As I noted there and in various other tweets, it has generally been accepted that one key issue in Colorado and other states where Trump’s ballot access has been challenged is whether section 3 is “self-executing.” There is some confusion about exactly what “self-executing” means, as Trump claims he is not disputing that section 3 is self-executing, but merely that it can only be enforced pursuant to specific congressional legislation. See Trump Reply Br. at 19-20. This strikes me as a distinction without a difference. In any event, the bottom line claim is the same- section 3 can only be enforced to the extent that Congress so provides through legislation under section 5 of the 14th amendment.

But, as Professor Lederman explains here, Colorado is not enforcing section 3, which is something states clearly cannot do with respect to federal officials, most obviously including the president. No one would argue, I hope, that a state could declare the sitting president, whether it were Trump, Biden or anyone else, to be disqualified under section 3 (or any other constitutional provision) and therefore proceed to treat the president’s actions as null and void. Instead, what Colorado is doing is applying its own election laws, which (according to the Colorado Supreme Court) require it to remove from the ballot candidates who are ineligible for office for any reason, including violation of section 3. Now it may (or may not) be that Colorado is constitutionally forbidden from exercising this power with respect to presidential candidates who are in fact eligible to hold office. In that case Trump’s alleged eligibility under section 3 would be a defense to Colorado’s action, but that would not make Colorado’s action an enforcement or implementation of section 3.

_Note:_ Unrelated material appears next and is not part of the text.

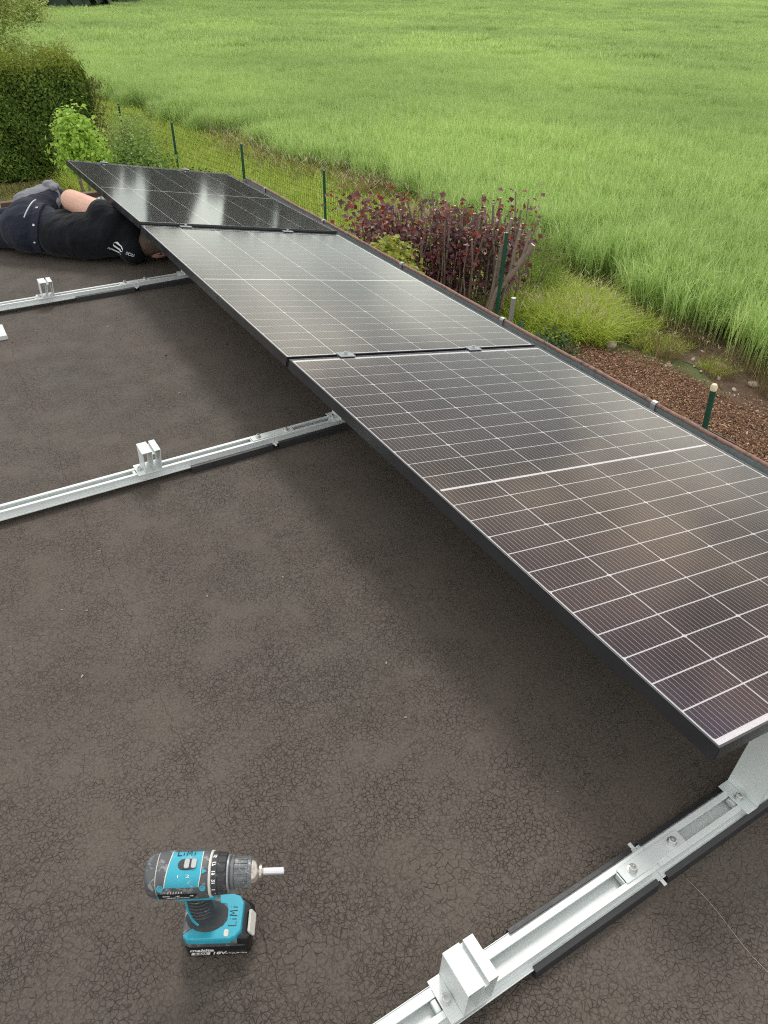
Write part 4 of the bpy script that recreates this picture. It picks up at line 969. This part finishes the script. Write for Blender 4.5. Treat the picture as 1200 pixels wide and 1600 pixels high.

One more observation about the “self-execution” issue. Trump’s position is that the only method currently authorized by Congress for enforcing section 3 is the Insurrection Act, a criminal statute currently codified at 18 U.S.C. § 2383. This strikes me as being in some tension with his position that he is absolutely immune from criminal prosecution for his actions relating to the 2020 election and January 6. Perhaps someone will ask his counsel about that tomorrow.

Finally, I will note that I do have one strong, although perhaps not too significant for present purposes, disagreement with Professor Lederman. He contends that members of Congress are “officers of the United States” and hold “offices under the United States” at least for some constitutional purposes. This is an arguable (though imho mistaken) proposition, and it is certainly true that there has been controversy about this throughout our history, including at the time of the framing and ratification of the 14th amendment. However, Lederman goes too far when he suggests that the Blount case was not generally understood to stand for the proposition that members of Congress are not “civil officers of the United States” and therefore not subject to impeachment. As I pointed out to him on twitter (or whatever), this is just plain wrong, as all the early treatise writers (Tucker, Rawle, Story) so understood this to be the rationale of the Blount case. As do more modern writers, such as Professor David Currie and Lederman’s colleague at Georgetown Law School, Professor Josh Chafetz. See Josh Chafetz, Congress’s Constitution 149 (2017) (“The Senate decided that members of Congress were no ‘civil Officers’ and therefore not impeachable; instead, they expelled [Blount] by a vote of twenty-five to one.”).

Further exploration of that topic, however, will have to wait for another day.